If you could make a movie with no limits what would it be about?
Although I'd love to write a good comedy or perhaps a drama, the opportunity to do something with no limits suggests I should do something with more meaning, so a documentary is the route I would take. I'd love to be able to put some good money behind a doc on the indigenous people of Canada. I grew up in Newfoundland, where the disappearance of the Beothuks was taught to me as a historical footnote with a sad excuse for a museum in Grand Falls-Windsor dedicated to the last of their kind, and now I'm living in Winnipeg where the presence of indigenous people is not only a part of the local history, but also an obvious presence today.
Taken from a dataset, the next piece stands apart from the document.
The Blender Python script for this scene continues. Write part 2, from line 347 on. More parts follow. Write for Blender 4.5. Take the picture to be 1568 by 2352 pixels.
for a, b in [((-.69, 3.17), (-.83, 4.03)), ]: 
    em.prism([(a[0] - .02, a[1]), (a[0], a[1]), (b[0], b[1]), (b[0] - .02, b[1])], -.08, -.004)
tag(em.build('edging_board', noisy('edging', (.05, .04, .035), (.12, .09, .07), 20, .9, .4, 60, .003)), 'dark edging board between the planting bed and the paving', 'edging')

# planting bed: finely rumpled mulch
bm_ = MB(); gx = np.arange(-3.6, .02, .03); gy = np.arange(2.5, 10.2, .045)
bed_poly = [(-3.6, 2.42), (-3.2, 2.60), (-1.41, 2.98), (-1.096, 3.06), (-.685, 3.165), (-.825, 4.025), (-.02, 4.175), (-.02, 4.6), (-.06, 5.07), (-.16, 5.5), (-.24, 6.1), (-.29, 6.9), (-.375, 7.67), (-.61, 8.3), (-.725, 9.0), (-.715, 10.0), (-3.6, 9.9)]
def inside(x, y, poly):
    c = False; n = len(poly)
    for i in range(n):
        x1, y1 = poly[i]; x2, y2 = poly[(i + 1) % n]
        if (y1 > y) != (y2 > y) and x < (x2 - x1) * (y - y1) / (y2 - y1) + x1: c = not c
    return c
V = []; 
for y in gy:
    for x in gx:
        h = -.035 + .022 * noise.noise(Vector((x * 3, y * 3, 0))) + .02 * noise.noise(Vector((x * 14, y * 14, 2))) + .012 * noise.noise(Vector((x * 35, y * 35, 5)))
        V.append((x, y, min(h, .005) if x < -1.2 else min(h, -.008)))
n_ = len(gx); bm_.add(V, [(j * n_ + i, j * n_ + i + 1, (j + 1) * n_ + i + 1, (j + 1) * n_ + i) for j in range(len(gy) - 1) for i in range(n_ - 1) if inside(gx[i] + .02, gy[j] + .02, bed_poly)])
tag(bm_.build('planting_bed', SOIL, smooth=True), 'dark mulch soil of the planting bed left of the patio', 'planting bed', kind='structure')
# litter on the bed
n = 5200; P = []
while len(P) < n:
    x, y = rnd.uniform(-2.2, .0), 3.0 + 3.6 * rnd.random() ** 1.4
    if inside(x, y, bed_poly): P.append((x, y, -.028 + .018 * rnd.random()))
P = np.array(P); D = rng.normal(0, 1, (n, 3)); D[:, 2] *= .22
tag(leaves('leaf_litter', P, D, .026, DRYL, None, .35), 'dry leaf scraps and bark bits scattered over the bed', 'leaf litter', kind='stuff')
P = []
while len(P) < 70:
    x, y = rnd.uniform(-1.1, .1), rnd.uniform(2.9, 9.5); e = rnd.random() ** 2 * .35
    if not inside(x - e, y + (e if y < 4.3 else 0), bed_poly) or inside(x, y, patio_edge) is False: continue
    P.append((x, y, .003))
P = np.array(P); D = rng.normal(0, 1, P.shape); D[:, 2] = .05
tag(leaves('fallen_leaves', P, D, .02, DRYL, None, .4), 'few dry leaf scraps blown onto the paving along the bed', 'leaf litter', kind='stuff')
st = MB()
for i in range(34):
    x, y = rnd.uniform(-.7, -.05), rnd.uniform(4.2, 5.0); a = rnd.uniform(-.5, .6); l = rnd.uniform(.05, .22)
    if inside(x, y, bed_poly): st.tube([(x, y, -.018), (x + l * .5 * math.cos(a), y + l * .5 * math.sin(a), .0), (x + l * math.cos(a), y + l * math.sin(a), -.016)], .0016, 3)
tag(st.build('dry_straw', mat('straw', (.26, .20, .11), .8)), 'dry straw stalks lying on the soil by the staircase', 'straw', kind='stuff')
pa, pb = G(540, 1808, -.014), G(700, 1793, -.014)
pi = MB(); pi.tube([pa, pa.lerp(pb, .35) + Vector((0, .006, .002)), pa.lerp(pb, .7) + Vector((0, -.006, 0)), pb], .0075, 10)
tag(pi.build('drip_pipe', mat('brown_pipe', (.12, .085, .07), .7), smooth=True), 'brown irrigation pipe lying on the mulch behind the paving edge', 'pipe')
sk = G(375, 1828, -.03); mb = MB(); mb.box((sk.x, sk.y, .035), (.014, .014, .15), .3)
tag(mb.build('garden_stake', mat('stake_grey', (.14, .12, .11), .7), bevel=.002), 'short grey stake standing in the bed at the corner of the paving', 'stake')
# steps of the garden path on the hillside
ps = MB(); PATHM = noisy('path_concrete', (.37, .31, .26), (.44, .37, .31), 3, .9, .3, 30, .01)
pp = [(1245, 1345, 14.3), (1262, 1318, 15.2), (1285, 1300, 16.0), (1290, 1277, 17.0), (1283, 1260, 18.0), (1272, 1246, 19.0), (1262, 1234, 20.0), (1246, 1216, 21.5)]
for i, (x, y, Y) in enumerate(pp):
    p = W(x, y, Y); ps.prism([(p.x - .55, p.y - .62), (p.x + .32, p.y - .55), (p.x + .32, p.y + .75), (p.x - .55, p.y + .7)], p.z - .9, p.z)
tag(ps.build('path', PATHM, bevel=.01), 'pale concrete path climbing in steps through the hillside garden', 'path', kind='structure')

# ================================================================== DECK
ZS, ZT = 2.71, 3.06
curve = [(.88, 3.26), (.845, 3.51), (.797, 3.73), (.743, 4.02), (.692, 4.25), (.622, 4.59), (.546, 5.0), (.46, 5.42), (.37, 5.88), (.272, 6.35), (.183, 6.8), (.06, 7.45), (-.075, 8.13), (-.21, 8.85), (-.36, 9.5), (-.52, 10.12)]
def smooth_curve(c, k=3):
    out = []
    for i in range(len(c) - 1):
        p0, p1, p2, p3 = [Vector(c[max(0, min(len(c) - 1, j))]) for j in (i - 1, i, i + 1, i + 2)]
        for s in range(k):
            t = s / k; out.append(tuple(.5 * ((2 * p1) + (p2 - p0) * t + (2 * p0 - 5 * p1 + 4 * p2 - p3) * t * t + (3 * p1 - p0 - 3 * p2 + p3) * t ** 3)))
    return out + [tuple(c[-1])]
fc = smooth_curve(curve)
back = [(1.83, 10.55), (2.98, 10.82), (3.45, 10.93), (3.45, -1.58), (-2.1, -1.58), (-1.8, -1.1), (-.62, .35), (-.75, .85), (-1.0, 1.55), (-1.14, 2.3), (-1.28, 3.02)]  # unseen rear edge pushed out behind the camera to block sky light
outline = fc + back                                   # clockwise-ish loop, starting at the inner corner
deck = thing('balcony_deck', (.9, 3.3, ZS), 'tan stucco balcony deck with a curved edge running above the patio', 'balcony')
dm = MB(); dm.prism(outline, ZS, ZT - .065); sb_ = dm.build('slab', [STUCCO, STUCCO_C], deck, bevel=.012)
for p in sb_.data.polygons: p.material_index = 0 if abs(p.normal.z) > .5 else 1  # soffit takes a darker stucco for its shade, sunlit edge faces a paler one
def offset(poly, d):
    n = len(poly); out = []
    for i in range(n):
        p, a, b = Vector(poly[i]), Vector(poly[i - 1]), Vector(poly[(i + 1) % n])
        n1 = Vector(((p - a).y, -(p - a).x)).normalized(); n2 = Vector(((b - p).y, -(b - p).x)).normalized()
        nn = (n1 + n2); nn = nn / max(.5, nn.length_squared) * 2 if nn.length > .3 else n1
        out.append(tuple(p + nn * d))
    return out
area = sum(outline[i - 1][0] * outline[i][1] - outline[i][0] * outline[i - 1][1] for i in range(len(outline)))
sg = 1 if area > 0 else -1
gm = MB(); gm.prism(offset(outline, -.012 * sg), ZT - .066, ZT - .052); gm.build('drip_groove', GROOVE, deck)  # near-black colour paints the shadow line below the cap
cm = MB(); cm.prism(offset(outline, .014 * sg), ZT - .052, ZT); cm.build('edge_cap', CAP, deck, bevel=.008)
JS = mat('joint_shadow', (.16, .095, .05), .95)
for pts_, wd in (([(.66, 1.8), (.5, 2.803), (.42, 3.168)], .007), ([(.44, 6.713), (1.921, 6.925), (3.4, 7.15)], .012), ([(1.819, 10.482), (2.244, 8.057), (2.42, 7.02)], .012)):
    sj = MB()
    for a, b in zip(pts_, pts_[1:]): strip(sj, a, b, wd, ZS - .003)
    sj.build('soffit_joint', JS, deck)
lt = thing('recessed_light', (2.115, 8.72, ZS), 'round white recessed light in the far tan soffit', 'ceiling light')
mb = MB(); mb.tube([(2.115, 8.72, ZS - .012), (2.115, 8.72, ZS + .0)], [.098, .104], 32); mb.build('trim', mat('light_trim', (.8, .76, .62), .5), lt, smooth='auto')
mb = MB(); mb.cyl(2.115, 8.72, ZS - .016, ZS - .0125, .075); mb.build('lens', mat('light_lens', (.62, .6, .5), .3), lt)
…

Add to this the consistent requests from organizations, both within and external to Canada, to improve our relationships with a significant part of our population, and there is a serious need to give more attention to the matter. Plus, with no limits, one would expect that I could give most of the control to people to tell their own story, and I wouldn't have to cast Johnny Depp just to appease the white people that Hollywood seems to think will run away at the sight of someone unlike them. And maybe, just maybe, the doc might do better than The Lone Ranger, which might not be that hard the last time I checked.


What do you want people to know about T.O.F.U magazine?
I'd like for people to know that T.O.F.U. is a magazine run by just me, but written by vegans from around the world. As I hope I've made clear in the answers above, it's not meant to hit you over the head with how great veganism is. In fact, for those who are vegan, some of the articles may be rather upsetting since we certainly don't avoid criticizing the movement itself. Basically, it's not just a single issue magazine, but it is based around at least one common trait: being vegan.